Thu Feb 14, 2013 4:49am EST
* FY pretax profit up 24 pct to 1.43 bln stg
* Revenue up 8 pct to 12.2 bln stg
* Simon Robertson to retire as chairman
* BP non-exec Ian Davis to take over as chairman in May
By Rhys Jones
LONDON, Feb 14 (Reuters) - Britain's Rolls-Royce reported a 24 percent rise in full-year profit, led by strong growth at its civil aerospace unit, and said it did not expect the grounding of Boeing's Dreamliner jet to dent profits.
Rolls, which makes the Trent 1000 engines that power some Dreamliners, on Thursday said last month's worldwide grounding of the 50 jets in commercial service would not hit its profits.
"Boeing continues production so no, it won't impact us, and I'm confident Boeing will sort the problems out soon," chief executive John Rishton told reporters. "For the full year 2013, we expect the group to see good growth in underlying profit."
Rolls, the world's second-largest maker of aircraft engines behind U.S. group General Electric, also said chairman Simon Robertson would retire after eight years in the job and be replaced by BP non-executive director Ian Davis after the company's annual general meeting in May.
Davis, a former chairman at management consultancy firm McKinsey, joins Rolls-Royce at a time when corruption allegations cast a shadow over the company.
Late last year Rolls said it could face prosecution after Britain's Serious Fraud Office ordered it to conduct an internal inquiry into possible bribery and corruption by intermediaries in China, Indonesia and other overseas markets.
"Ian has experience under a raft of different circumstances," said Rishton, who highlighted Davis' experience in dealing with "challenging situations" such as the 2010 BP oil spill in the Gulf of Mexico.
Rolls said lawyer David Gold, hired to lead a review of its compliance procedures after the allegations emerged, had started his review last week but that it had nothing more to say about the alleged corruption.
The aerospace group posted a record underlying pretax profit of 1.43 billion pounds ($2.18 billion) for 2012, ahead of an average forecast of 1.37 billion pounds, according to a Thomson Reuters I/B/E/S poll of 14 analysts.
The result was Rolls' tenth straight year of profit growth.
Rolls, a major British exporter which dates back to 1884, said revenues rose 8 percent to 12.2 billion pounds, boosted by a strong performance at Tognum, its marine and industrial engine joint venture with Daimler.
Revenues at its civil aerospace business, which accounts for around half of group sales, rose 16 percent, helped by soaring demand for more fuel-efficient engines for planes made by Europe's Airbus and U.S. rival Boeing.

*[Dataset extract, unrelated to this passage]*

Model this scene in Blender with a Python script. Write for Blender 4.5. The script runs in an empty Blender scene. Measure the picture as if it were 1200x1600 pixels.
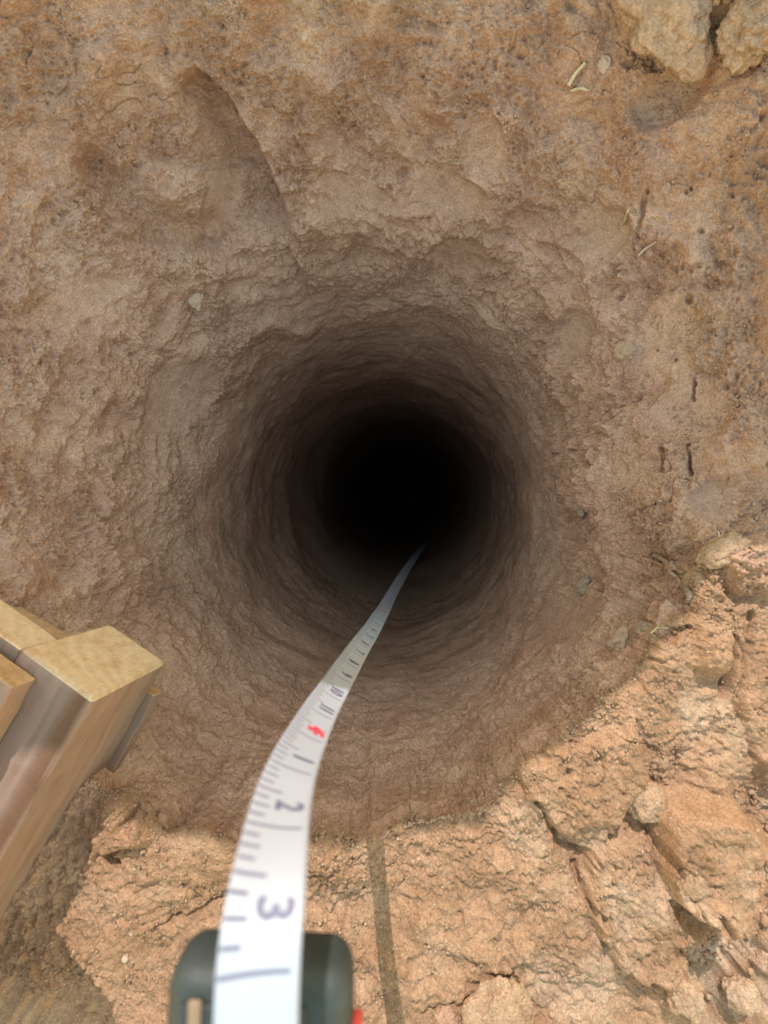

Global airlines will buy $3.5 trillion of aircraft over the next 20 years to meet demand for travel to and from emerging markets - especially in Asia - and renew ageing fleets in the West, according to the world's big two planemakers.
"The 2012 result is just fine ... so too, we believe, is all of the guidance for 2013 other than that for cash flow, guided to be around breakeven. That may prove a bone of contention in the short-term," said Jefferies analyst Sandy Morris.
Shares in the group, which have risen 12 percent this year, were 1 percent down at 974.5 pence by 0915 GMT, valuing the group at around 18 billion pounds.
The company, whose website says a Rolls-Royce powered aircraft takes off or lands every 2.5 seconds, increased the interim dividend by 11 percent to 19.5 pence per share. Its order book rose 4 percent to 60.1 billion pounds.